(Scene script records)
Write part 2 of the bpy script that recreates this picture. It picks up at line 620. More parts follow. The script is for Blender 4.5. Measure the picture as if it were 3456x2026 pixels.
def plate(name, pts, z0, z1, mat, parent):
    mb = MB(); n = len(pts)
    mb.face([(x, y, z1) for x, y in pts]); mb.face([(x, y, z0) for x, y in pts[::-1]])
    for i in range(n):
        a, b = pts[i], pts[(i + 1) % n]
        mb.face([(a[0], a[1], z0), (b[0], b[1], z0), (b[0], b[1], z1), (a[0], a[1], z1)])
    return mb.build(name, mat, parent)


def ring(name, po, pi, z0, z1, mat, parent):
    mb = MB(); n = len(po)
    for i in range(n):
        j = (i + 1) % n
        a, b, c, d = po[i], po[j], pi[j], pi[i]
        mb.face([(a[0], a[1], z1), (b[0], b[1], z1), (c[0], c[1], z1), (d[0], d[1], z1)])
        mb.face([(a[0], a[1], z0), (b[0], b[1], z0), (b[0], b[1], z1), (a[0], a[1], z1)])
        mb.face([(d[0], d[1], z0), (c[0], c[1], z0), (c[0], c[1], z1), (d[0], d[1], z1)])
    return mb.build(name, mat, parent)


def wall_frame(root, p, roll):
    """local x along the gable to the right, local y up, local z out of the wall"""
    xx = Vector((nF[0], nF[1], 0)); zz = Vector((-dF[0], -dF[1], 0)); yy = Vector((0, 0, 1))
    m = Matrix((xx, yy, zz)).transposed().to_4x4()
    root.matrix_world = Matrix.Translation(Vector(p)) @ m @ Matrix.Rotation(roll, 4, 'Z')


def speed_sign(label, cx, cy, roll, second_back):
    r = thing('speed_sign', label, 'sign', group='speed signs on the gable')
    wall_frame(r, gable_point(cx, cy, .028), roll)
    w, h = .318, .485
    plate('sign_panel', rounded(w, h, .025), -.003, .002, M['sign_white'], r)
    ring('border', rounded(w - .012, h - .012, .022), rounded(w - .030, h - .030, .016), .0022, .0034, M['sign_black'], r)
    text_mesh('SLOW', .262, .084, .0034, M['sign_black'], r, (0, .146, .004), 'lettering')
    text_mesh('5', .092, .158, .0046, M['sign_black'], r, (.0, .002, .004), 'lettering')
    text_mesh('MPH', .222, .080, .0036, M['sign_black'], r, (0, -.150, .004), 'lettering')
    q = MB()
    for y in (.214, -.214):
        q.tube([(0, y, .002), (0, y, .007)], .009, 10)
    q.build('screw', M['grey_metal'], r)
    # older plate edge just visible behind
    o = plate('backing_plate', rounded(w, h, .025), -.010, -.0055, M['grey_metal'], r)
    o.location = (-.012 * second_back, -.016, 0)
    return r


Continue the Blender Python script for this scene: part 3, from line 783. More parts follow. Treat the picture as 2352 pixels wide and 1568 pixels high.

# [GIVEN INSTRUCTION]
Extract each line from the entries above that contains the string "parts".

# [SOLUTION FOR THIS PROBLEM]
Write part 2 of the bpy script that recreates this picture. It picks up at line 620. More parts follow. The script is for Blender 4.5. Measure the picture as if it were 3456x2026 pixels.
Continue the Blender Python script for this scene: part 3, from line 783. More parts follow. Treat the picture as 2352 pixels wide and 1568 pixels high.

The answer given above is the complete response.